Our firm is founded on principles of service and progress – on the belief that there is something that can be done. Frankly, if you do not imagine that you can make a difference, there is little reason to do anything at all. I imagine that we can, will, and are making a difference.
But for today’s third graders, the exhibits that prove progress are no longer in Disneyland. They are at less exciting places like the West Basin Water Recycling Plant or the TreePeople’s demonstration project in the Crenshaw District of Los Angeles. These are examples of innovation and progress that should be as compelling as the House of the Future was in 1958. And while they do not enjoy the corporate sponsorship of General Electric or Ford Motor Company, they offer tangible evidence of our ability to imagineer new solutions, to improve on the past, to realize our dreams. We need to promote and celebrate them because we lack the broad cultural messages of hope in the future once delivered by Walt Disney, and Robert Moses, and John F. Kennedy, and Martin Luther King.

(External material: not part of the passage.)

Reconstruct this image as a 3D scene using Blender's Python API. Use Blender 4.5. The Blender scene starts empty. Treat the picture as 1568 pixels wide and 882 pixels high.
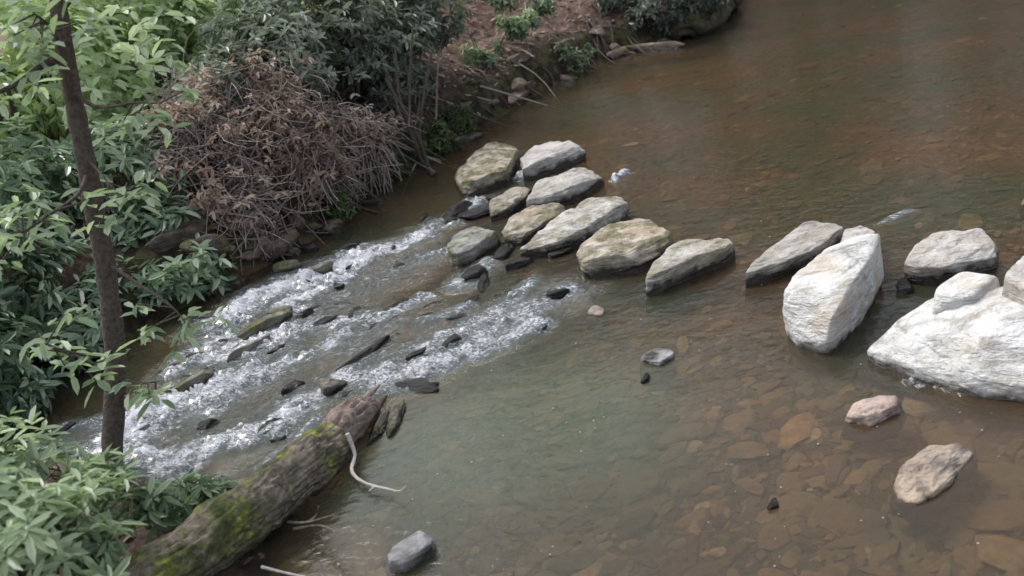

In my view, we must have blind faith in our ability to discover a brand new thing, to find a way towards a sustainable future that provides for both human needs and the environment. We must believe in and tell that story wherever we can. Perhaps it’s not realistic, but it is the foundation of our firm’s vision of itself and its role in the world. That unrealistic optimism, that old-fashioned Tomorrowland view of progress, is what sets us apart from the vast majority of people who surrender to the realities of the present and assume that the future will be the same as the past — or worse. We can see a future of improvements to the environment and infrastructure in LA. Others see the desperate, degraded Los Angeles of 2019, as depicted in Ridley Scott’s 1982 sci-fi film “Blade Runner.”
In 1793, William Blake, the British poet and visionary wrote, “What is now proved was once, only imagin’d.” Everything we see around us, our exceptional quality of life and personal freedom, is the product of the imaginations of millions of creative people who have preceded us. We need to be the source of future proof that it can still be done. That starts with optimism and imagination. Bennis says, “Great Groups don’t lose hope in the face of complexity. The difficulty of the task adds to their joy.”